Restate each line of the listing exactly, without carrying over any pictures.

# Data extract:

◇ ◇ ◇

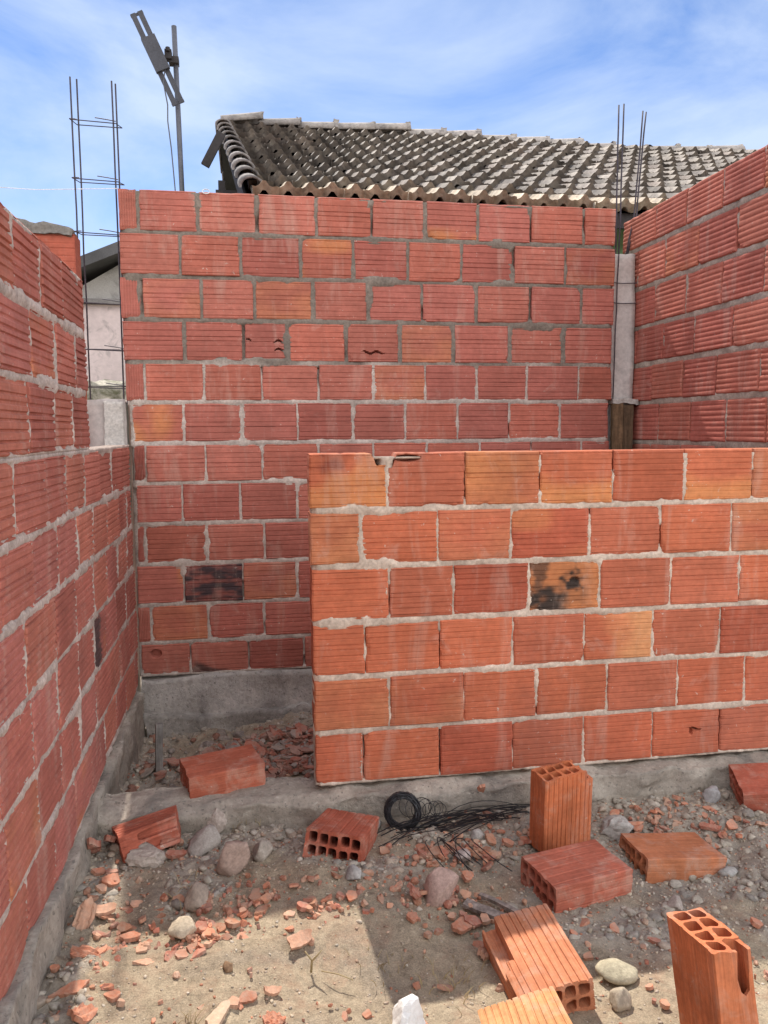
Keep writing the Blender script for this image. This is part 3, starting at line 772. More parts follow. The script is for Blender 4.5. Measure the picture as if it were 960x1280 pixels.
# ------------------------------------------------------------------ antenna
ant = thing('antenna', 'old panel antenna tilted on a thin pole above the back wall', 'antenna', (-.52, 8.1, -1.4))
mb = MB(); mb.tube([(-.50, 8.09, -1.5), (-.522, 8.09, 2.28), (-.548, 8.09, 3.74)], .024, 10); mb.build('pole', M_metal, ant, True)
tilt_d = Vector((.348, 0, -.769)).normalized(); sd = Vector((-tilt_d.z, 0, tilt_d.x)).normalized()
MA = np.array([[sd.x, 0, tilt_d.x], [0, 1, 0], [sd.z, 0, tilt_d.z]])
cen = Vector((-.697, 8.0, 3.404))
for o in (-.034, .034):
    mb = MB(); mb.box(tuple(cen + sd * o), (.046, .02, .85), MA); mb.build('reflector_bar', M_ant, ant)
for f in (-.41, .41):
    mb = MB(); mb.box(tuple(cen + tilt_d * f + Vector((0, .004, 0))), (.12, .01, .025), MA); mb.build('end_strap', M_ant, ant)
mb = MB(); mb.box(tuple(cen + tilt_d * (-.035) + Vector((0, -.022, 0))), (.132, .05, .31), MA); mb.build('feed_box', M_ant, ant)
mb = MB(); mb.box((-.604, 8.05, 3.46), (.062, .09, .08)); mb.box((-.557, 8.08, 3.424), (.09, .096, .056)); mb.tube([(-.604, 8.0, 3.476), (-.604, 8.0, 3.51)], .021, 8); mb.build('clamp', M_dark, ant)
mb = MB()
mb.tube([(-.63, 7.98, 3.33), (-.651, 7.99, 3.19), (-.622, 8.015, 3.01), (-.627, 8.03, 2.87), (-.604, 8.05, 2.63), (-.583, 8.06, 2.28), (-.56, 8.07, 1.4)], .006, 6)
mb.build('cable', M_metal, ant, True)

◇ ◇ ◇

# Output:
Keep writing the Blender script for this image. This is part 3, starting at line 772. More parts follow. The script is for Blender 4.5. Measure the picture as if it were 960x1280 pixels.
# ------------------------------------------------------------------ antenna
ant = thing('antenna', 'old panel antenna tilted on a thin pole above the back wall', 'antenna', (-.52, 8.1, -1.4))
mb = MB(); mb.tube([(-.50, 8.09, -1.5), (-.522, 8.09, 2.28), (-.548, 8.09, 3.74)], .024, 10); mb.build('pole', M_metal, ant, True)
tilt_d = Vector((.348, 0, -.769)).normalized(); sd = Vector((-tilt_d.z, 0, tilt_d.x)).normalized()
MA = np.array([[sd.x, 0, tilt_d.x], [0, 1, 0], [sd.z, 0, tilt_d.z]])
cen = Vector((-.697, 8.0, 3.404))
for o in (-.034, .034):
    mb = MB(); mb.box(tuple(cen + sd * o), (.046, .02, .85), MA); mb.build('reflector_bar', M_ant, ant)
for f in (-.41, .41):
    mb = MB(); mb.box(tuple(cen + tilt_d * f + Vector((0, .004, 0))), (.12, .01, .025), MA); mb.build('end_strap', M_ant, ant)
mb = MB(); mb.box(tuple(cen + tilt_d * (-.035) + Vector((0, -.022, 0))), (.132, .05, .31), MA); mb.build('feed_box', M_ant, ant)
mb = MB(); mb.box((-.604, 8.05, 3.46), (.062, .09, .08)); mb.box((-.557, 8.08, 3.424), (.09, .096, .056)); mb.tube([(-.604, 8.0, 3.476), (-.604, 8.0, 3.51)], .021, 8); mb.build('clamp', M_dark, ant)
mb = MB()
mb.tube([(-.63, 7.98, 3.33), (-.651, 7.99, 3.19), (-.622, 8.015, 3.01), (-.627, 8.03, 2.87), (-.604, 8.05, 2.63), (-.583, 8.06, 2.28), (-.56, 8.07, 1.4)], .006, 6)
mb.build('cable', M_metal, ant, True)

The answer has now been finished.